Habrá quien discuta y argumente sólidamente los méritos de Messi como el mejor futbolista del mundo, así como quienes crean que Cristiano Ronaldo es más apto. También habrá quienes prefieran Apple sobre Samsung, DC sobre Marvel y viceversa. El curso de la competencia le dará a cada uno sus atributos y los consumidores decidirán quién gana. En un sistema político corrupto, en el que los jueces reciben sobornos, los policías abusan de su poder, los funcionarios faltan a sus puestos de trabajo y las instituciones son comprables, el mérito corresponderá a quien logre ejecutar más eficientemente sus triquiñuelas, beneficiarse más y ocultar mejor su corrupción. El más apto para liderar un sistema corrupto es siempre el mejor de los corruptos.
Si en cambio se trata de un sistema rígido, incorruptible, indoblegable, con jueces altamente preparados y firmes defensores de la ley, policías que obedecen el procedimiento y saben distinguir los límites de sus fuerzas, funcionarios que se vean obligados e incentivados a dar su mejor desempeño, e instituciones firmes y transparentes, entonces el mérito más alto corresponderá a quien haya comprobado su firmeza moral y su desempeño ético. El más apto para liderar un sistema incorruptible es siempre el más confiable.

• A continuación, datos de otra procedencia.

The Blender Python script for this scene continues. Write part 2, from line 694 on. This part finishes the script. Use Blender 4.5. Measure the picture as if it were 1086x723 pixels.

Cada contexto es una categoría que recoge características únicas y supone un campo de competencia particular, donde los méritos estarán sujetos a las demandas inherentes a ese campo y a las normas propias de la competencia. Así, el Balón de Oro será para Messi un año, otro año será para Cristiano, según el desempeño de cada uno en las temporadas competitivas del mercado de fútbol internacional. Lo mismo ocurrirá con los dispositivos móviles en sus entornos, y con las películas de superhéroes. Los sistemas corruptos tendrán líderes inescrupulosos y los incorruptibles tendrán gente honorable.
En la meritocracia, ya no vista como la dictadura de los poderosos sino como el conjunto de valores y principios morales que juzgan naturalmente la acción humana en su contexto, impera la naturaleza humana, la libertad de elegir, la capacidad individual de discernir.
En el juicio de los méritos, el mercado es el único juez.